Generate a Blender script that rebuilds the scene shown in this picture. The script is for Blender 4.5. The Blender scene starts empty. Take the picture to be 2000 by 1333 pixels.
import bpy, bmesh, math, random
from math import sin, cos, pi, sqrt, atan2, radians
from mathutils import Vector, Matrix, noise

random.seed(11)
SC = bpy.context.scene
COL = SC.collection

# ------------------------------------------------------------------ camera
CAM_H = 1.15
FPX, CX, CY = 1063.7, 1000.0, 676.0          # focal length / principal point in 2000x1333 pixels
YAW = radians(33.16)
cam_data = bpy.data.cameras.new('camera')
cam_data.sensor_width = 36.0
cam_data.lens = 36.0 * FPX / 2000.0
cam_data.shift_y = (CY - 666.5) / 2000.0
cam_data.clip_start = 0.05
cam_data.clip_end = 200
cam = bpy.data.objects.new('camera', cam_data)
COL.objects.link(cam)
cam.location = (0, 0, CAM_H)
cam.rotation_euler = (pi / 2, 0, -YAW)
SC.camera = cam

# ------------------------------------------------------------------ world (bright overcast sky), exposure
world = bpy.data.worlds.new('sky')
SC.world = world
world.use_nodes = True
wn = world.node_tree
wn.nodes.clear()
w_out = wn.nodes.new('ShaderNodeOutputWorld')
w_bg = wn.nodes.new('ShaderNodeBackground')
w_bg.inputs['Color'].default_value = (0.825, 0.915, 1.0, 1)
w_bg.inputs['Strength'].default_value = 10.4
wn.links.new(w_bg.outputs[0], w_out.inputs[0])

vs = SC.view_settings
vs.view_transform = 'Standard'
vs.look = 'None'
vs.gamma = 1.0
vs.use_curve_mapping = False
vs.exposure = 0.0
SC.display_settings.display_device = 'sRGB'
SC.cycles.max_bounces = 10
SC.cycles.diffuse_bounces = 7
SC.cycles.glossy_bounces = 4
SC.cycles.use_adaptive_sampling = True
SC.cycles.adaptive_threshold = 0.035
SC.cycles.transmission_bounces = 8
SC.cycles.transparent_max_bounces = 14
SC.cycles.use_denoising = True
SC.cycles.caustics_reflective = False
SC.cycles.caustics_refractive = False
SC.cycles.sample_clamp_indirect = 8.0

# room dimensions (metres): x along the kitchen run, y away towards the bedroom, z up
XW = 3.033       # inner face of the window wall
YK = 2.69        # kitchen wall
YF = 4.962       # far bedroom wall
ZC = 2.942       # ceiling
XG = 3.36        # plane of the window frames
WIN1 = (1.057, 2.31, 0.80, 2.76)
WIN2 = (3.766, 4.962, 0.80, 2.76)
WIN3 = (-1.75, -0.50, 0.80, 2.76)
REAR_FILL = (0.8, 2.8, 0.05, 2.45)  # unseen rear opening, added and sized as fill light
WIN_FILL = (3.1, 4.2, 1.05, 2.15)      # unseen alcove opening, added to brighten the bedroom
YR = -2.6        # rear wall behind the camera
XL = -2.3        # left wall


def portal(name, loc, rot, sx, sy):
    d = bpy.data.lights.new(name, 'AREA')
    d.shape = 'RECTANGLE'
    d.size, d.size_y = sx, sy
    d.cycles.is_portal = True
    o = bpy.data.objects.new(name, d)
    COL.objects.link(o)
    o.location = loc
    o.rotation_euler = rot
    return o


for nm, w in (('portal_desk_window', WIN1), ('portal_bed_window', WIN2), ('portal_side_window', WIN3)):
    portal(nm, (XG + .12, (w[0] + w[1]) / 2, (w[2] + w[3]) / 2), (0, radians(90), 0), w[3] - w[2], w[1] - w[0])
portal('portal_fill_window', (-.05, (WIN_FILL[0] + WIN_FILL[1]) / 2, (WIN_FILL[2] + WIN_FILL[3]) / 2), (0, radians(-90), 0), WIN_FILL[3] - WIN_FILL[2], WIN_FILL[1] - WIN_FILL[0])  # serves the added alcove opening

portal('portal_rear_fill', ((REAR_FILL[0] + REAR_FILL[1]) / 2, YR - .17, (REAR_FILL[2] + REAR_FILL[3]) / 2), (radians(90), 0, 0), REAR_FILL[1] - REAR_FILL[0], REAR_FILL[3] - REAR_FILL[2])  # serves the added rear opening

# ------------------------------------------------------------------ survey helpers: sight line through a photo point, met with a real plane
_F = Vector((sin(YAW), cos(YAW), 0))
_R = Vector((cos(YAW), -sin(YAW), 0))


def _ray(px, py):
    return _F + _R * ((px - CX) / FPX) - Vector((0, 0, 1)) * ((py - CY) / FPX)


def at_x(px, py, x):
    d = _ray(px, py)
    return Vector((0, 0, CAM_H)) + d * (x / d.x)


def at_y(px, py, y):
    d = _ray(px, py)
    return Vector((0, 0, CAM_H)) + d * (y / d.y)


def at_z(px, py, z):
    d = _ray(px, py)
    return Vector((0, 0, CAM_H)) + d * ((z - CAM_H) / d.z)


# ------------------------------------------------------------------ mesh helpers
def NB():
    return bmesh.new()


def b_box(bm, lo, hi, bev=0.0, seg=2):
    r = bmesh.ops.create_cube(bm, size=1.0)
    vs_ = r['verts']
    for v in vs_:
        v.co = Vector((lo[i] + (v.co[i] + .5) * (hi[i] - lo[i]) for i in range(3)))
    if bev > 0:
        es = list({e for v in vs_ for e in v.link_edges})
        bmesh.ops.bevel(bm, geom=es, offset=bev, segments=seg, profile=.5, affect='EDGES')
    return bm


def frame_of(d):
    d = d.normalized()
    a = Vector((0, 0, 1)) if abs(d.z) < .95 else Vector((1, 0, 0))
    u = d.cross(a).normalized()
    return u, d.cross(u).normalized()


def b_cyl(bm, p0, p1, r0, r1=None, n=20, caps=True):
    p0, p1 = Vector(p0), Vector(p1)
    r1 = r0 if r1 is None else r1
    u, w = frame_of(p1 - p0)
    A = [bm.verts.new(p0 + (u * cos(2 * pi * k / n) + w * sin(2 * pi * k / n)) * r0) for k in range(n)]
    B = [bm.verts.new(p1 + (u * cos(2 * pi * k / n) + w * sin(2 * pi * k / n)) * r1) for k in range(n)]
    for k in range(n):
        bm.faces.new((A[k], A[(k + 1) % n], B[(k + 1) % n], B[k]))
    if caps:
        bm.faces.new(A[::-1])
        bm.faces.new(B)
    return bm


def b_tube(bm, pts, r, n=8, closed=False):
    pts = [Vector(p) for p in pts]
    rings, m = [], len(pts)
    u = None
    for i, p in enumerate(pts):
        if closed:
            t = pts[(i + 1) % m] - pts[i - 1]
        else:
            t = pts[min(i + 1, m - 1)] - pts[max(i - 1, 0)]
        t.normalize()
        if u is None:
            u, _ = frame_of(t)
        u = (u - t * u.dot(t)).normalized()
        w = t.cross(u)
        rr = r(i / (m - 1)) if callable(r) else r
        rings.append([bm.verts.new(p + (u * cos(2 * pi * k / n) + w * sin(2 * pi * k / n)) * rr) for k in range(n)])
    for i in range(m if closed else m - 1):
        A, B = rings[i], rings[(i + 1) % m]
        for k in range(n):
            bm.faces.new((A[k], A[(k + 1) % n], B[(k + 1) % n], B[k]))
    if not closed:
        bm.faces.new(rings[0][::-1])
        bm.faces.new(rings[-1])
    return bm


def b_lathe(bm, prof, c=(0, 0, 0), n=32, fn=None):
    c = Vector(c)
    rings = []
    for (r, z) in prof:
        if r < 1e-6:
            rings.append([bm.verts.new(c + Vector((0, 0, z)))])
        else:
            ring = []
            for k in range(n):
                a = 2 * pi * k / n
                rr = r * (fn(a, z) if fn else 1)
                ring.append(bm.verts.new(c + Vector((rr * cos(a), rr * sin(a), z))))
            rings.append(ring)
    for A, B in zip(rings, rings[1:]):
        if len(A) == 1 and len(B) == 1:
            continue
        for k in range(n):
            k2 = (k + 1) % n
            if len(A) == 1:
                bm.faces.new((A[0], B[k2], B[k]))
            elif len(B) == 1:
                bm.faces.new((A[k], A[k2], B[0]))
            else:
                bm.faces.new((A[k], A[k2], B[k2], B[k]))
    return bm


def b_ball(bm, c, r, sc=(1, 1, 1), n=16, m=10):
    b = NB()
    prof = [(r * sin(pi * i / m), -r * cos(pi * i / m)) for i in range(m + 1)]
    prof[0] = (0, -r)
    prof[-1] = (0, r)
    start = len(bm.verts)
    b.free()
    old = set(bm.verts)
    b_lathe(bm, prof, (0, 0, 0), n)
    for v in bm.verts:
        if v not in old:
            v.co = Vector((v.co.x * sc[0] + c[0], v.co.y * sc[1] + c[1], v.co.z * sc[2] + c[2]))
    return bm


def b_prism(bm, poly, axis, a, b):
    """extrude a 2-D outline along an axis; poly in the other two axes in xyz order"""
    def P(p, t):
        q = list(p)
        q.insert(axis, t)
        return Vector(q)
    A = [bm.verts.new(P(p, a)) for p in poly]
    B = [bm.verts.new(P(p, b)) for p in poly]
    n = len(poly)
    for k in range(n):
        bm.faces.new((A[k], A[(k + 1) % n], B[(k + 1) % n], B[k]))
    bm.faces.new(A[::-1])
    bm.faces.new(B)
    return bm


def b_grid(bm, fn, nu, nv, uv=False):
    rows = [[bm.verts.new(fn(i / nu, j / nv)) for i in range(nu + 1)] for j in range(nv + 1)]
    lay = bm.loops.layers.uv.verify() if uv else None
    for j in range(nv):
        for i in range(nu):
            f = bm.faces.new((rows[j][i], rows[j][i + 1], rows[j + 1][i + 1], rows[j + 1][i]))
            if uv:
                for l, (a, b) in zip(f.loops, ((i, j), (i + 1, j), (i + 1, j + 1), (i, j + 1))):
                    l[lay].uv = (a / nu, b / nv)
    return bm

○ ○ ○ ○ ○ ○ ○

--- WHAT IS REQUIRED ---
Everything from the first line above up to and including the line that contains "COL = SC.collection" should be printed exactly; please print only that.

--- OUTPUT ---
Generate a Blender script that rebuilds the scene shown in this picture. The script is for Blender 4.5. The Blender scene starts empty. Take the picture to be 2000 by 1333 pixels.
import bpy, bmesh, math, random
from math import sin, cos, pi, sqrt, atan2, radians
from mathutils import Vector, Matrix, noise

random.seed(11)
SC = bpy.context.scene
COL = SC.collection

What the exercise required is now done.